No dia seguinte, o cenário da laranja repetiu-se, mas desta vez polvilhei-a com açúcar canela. Sem resultado. Enquanto meditava no que fazer à laranja, a minha filha passou à acção e começou a pôr-lhe a água do seu copo às colheres. Então lembrei-me deste bolo de clementinas da Pipoka, que já passou pela minha cozinha, e resolvi adaptá-lo. Peguei em parte da casca  da laranja, rejeitei a sua parte branca e perguntei à minha filha se queria fazer um bolo. Pus a laranja e sua casca num copo largo e alto, juntei um ovo e fui buscar a minha varinha mágica.

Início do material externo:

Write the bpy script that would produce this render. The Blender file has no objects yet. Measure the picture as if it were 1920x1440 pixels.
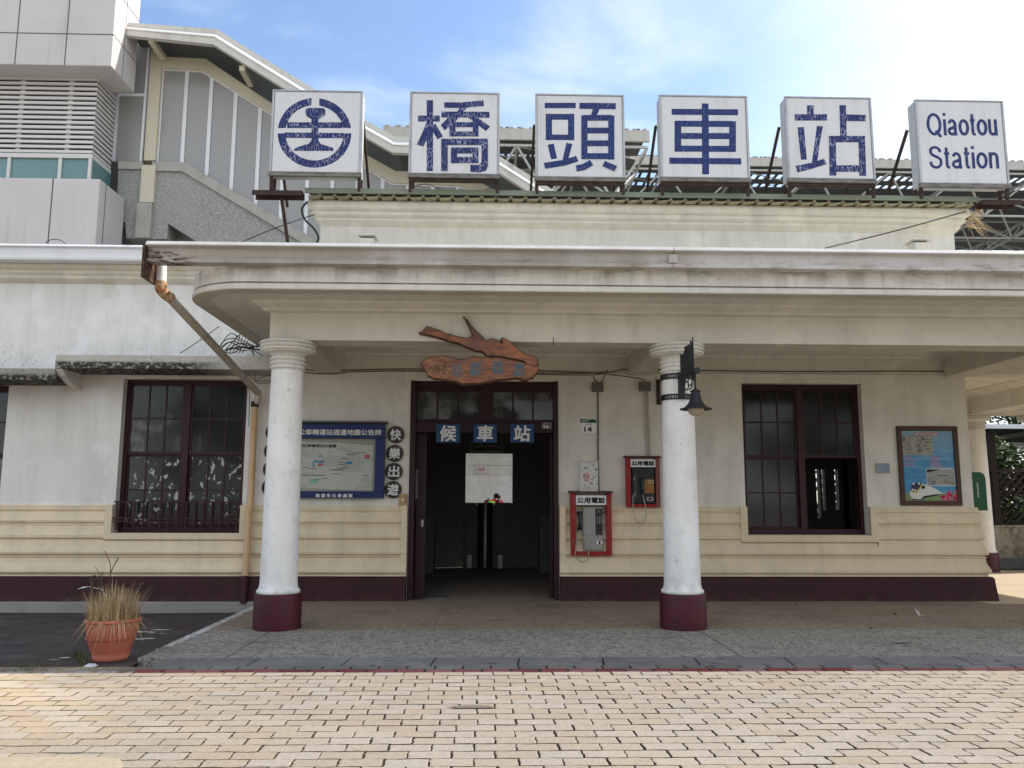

Triturei até a mistura ficar homogénea. Numa taça, a minha filha pôs 10 colheres de sopa de farinha, 6 de açúcar, 75 g de amêndoa moída e uma colher de chá de fermento para bolos. Juntei a mistura de ovo e laranja aos ingredientes secos e um gole de óleo. Misturámos bem, pus numa tigela de barro de cerca de 20 cm de diâmetro e pus no forno aquecido a 150 graus. Retirei quando o palito saiu seco, cerca de 40 minutos depois. Deixei arrefecer e provei. Ficou um bolo consistente, muito saboroso e com um interior quase húmido, que desapareceu num ápice.

Esta laranja azeda transformada em compota e em bolo deixou-me a pensar que afinal a Lei de Lavoisier, no campo da culinária, precisa de uma revisão. É verdade que tudo se transforma e nada se perde. Mas no processo de transformação criam-se umas belas obras culinárias!